Dazu kommt ein durch die sozialen Netzwerke aufgeheiztes Klima, das so viel Hass und Verachtung schürt, dass es kaum mehr verwundert, wenn dann irregeleitete junge Menschen Mordkomplotte schmieden. Wenn sogar der harmlose alte Herr in der Hofburg den Schutz von zwei Leibwächtern braucht, um seinen Hund äußerln führen zu können, dann kann man sich leicht an den Fingern einer Hand abzählen, wie bedroht sich Politiker fühlen müssen, die tatsächlich Entscheidungen treffen.

Das Resultat von all dem ist ein Defizit an attraktiven Politikern, an Parteienvertretern, denen die Menschen vertrauen, die ihnen die weit verbreitete Geringschätzung der politischen Kaste nehmen.

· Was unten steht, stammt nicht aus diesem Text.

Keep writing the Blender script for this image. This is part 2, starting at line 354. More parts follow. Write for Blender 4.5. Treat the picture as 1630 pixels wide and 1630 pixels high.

Auch demokratische Parteien brauchen mitreißende, charismatische Personen, die sie für die Menschen attraktiv macht, die den Wählern als positive Kraft gegenübertreten, der sie zutrauen, das Beste für das Land und seine Menschen zu wollen, zu versuchen und hoffentlich auch umzusetzen. So aber regiert hierzulande in allen Parteien ein Mittelmaß, das weder fähig ist, einen Wahlkampf zu einem Wettbewerb der Ideen zu machen, noch umsichtige Entscheidungen für das Land zu treffen. Und wenn das Angebot so dürftig ist, muss sich niemand wundern, wenn die Wahlbeteiligung sinkt, die Kluft zwischen Wählern und Politikern immer größer und der Glaube an dieses Land und sein politisches System immer schwächer wird.